GIVEN PROBLEM: The lines to extract run from the first line of the material below to the line containing "D2[0] - .082)]))", both included; leave the pictures behind.

AVAILABLE DATA:
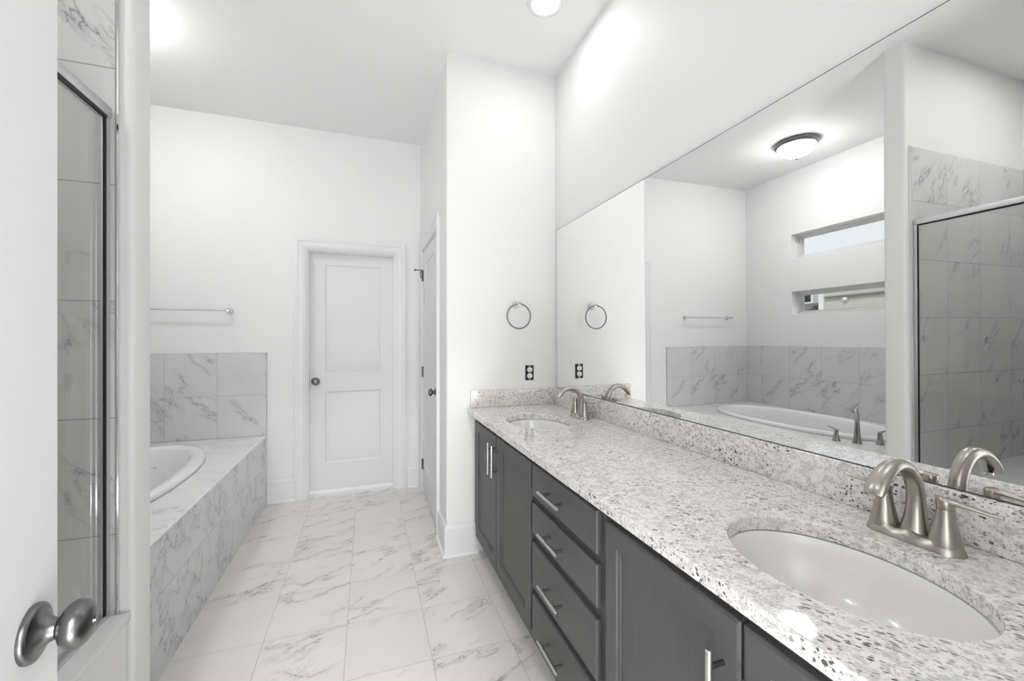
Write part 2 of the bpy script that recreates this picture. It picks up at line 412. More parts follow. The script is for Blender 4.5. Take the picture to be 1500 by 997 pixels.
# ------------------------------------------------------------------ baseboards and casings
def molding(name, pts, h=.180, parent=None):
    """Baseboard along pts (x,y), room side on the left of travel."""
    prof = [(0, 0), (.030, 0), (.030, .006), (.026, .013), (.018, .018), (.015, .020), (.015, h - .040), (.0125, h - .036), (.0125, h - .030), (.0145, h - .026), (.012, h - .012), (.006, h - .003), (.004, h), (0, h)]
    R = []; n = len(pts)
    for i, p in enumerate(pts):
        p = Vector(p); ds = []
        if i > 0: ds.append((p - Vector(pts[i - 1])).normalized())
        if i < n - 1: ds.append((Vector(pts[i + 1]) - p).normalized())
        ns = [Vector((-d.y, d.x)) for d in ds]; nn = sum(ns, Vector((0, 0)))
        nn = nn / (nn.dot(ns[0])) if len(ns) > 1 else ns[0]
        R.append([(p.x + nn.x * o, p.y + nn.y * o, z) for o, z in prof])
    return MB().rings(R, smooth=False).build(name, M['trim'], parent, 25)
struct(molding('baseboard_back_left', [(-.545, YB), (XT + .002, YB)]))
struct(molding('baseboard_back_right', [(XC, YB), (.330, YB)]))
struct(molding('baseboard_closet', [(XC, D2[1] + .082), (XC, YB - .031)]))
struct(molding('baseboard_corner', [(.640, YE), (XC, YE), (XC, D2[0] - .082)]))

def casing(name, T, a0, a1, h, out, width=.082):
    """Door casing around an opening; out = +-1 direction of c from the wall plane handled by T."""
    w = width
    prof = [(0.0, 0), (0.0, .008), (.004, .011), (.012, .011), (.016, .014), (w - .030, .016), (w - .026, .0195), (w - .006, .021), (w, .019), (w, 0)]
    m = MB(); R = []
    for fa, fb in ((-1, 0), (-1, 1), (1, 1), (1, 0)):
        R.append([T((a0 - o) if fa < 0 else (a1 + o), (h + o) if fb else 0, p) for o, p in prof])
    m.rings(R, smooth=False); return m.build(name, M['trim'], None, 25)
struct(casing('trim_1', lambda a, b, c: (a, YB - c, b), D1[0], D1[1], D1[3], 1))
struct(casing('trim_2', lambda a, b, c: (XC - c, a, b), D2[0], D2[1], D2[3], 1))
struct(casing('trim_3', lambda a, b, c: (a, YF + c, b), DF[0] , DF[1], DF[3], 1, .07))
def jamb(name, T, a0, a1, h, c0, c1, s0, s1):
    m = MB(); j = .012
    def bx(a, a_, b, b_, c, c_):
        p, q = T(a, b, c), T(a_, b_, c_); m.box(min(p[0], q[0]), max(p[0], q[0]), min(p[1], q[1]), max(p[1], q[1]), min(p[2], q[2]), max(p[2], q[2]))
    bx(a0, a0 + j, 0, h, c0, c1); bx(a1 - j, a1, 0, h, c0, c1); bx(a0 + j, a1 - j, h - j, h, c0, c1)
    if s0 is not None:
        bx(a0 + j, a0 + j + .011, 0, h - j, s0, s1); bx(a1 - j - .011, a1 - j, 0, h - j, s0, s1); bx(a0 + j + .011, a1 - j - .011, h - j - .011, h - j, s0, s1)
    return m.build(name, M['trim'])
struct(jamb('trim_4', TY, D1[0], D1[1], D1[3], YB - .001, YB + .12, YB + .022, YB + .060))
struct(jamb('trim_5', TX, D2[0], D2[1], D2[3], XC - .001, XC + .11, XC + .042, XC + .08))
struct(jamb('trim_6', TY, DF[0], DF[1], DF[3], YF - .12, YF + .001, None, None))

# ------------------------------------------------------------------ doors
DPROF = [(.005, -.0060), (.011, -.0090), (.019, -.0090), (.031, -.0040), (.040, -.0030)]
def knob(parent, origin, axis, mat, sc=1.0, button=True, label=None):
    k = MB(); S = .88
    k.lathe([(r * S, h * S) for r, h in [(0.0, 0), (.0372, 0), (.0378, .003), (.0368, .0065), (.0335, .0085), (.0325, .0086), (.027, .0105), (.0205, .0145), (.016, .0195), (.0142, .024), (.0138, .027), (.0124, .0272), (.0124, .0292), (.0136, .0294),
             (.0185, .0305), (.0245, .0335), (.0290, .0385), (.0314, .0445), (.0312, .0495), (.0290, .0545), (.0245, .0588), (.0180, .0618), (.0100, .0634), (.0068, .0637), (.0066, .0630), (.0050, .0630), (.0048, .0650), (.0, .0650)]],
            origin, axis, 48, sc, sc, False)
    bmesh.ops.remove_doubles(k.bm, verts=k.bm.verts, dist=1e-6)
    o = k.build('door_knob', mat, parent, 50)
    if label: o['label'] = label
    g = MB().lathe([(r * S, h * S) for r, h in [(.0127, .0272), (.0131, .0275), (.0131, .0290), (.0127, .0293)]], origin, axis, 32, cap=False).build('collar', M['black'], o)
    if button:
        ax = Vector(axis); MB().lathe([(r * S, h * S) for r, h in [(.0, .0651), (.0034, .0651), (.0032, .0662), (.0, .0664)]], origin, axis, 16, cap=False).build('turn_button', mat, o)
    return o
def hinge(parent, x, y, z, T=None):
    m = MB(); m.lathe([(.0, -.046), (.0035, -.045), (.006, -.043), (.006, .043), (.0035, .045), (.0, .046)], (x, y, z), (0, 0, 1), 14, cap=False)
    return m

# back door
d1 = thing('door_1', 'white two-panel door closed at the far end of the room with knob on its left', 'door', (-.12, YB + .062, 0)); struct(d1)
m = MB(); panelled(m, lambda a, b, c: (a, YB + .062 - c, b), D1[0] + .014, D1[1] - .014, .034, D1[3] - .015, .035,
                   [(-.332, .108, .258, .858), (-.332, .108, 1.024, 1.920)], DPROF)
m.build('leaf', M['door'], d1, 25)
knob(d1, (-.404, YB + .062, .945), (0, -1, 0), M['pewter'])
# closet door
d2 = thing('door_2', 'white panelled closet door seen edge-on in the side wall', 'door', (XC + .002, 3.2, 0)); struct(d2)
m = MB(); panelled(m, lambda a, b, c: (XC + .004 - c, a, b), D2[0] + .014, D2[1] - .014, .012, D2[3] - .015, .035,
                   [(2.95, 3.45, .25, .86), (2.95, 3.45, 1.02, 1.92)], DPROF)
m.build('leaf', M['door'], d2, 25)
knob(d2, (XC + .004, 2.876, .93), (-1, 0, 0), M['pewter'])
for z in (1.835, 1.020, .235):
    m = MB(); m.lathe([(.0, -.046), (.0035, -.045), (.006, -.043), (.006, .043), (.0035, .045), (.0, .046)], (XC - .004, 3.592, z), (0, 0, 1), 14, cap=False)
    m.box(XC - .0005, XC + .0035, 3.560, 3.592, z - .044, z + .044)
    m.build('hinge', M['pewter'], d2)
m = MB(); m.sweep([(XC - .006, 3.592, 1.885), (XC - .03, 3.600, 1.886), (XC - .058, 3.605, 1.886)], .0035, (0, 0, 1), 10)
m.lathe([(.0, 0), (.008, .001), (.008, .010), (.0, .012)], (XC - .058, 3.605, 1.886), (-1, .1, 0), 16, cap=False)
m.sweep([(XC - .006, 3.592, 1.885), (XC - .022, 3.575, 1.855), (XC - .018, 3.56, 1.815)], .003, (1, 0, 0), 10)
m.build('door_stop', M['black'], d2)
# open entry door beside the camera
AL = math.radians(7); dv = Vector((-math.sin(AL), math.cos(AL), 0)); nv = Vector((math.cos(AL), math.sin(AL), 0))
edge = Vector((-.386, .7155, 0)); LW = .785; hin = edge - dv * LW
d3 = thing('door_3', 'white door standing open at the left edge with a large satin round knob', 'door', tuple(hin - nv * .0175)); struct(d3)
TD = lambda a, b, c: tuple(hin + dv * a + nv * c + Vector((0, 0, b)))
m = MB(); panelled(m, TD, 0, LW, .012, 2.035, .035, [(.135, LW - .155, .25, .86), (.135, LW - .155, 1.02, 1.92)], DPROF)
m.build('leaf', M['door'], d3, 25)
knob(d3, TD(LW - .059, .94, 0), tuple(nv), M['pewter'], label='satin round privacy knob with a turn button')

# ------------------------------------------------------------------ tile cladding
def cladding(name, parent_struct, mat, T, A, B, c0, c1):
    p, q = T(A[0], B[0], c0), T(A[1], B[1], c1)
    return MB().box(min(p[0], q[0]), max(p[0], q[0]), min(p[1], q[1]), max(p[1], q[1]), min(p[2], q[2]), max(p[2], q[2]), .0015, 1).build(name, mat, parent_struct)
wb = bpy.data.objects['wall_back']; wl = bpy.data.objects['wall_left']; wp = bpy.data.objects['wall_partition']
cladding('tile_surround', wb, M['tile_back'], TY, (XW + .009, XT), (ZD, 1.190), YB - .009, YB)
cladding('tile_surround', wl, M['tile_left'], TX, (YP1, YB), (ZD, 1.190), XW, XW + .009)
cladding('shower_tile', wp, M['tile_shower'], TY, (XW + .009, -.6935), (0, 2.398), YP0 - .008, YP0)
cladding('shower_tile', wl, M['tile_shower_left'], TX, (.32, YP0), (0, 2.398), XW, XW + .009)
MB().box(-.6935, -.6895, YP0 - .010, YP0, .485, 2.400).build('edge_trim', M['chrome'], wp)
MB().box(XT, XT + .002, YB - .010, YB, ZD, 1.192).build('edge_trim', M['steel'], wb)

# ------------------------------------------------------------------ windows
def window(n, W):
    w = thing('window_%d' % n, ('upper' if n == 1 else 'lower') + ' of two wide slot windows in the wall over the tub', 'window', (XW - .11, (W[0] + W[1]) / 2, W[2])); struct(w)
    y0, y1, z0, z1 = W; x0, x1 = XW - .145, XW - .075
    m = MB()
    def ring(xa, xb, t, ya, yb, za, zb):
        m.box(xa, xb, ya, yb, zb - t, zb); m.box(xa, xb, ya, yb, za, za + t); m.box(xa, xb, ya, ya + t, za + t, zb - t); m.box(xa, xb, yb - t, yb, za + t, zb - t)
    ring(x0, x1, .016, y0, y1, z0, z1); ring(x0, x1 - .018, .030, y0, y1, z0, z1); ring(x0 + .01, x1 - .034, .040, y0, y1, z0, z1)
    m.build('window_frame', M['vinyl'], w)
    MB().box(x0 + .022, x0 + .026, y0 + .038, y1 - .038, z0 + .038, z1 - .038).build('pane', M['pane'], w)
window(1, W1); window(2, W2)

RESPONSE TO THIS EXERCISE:
Write part 2 of the bpy script that recreates this picture. It picks up at line 412. More parts follow. The script is for Blender 4.5. Take the picture to be 1500 by 997 pixels.
# ------------------------------------------------------------------ baseboards and casings
def molding(name, pts, h=.180, parent=None):
    """Baseboard along pts (x,y), room side on the left of travel."""
    prof = [(0, 0), (.030, 0), (.030, .006), (.026, .013), (.018, .018), (.015, .020), (.015, h - .040), (.0125, h - .036), (.0125, h - .030), (.0145, h - .026), (.012, h - .012), (.006, h - .003), (.004, h), (0, h)]
    R = []; n = len(pts)
    for i, p in enumerate(pts):
        p = Vector(p); ds = []
        if i > 0: ds.append((p - Vector(pts[i - 1])).normalized())
        if i < n - 1: ds.append((Vector(pts[i + 1]) - p).normalized())
        ns = [Vector((-d.y, d.x)) for d in ds]; nn = sum(ns, Vector((0, 0)))
        nn = nn / (nn.dot(ns[0])) if len(ns) > 1 else ns[0]
        R.append([(p.x + nn.x * o, p.y + nn.y * o, z) for o, z in prof])
    return MB().rings(R, smooth=False).build(name, M['trim'], parent, 25)
struct(molding('baseboard_back_left', [(-.545, YB), (XT + .002, YB)]))
struct(molding('baseboard_back_right', [(XC, YB), (.330, YB)]))
struct(molding('baseboard_closet', [(XC, D2[1] + .082), (XC, YB - .031)]))
struct(molding('baseboard_corner', [(.640, YE), (XC, YE), (XC, D2[0] - .082)]))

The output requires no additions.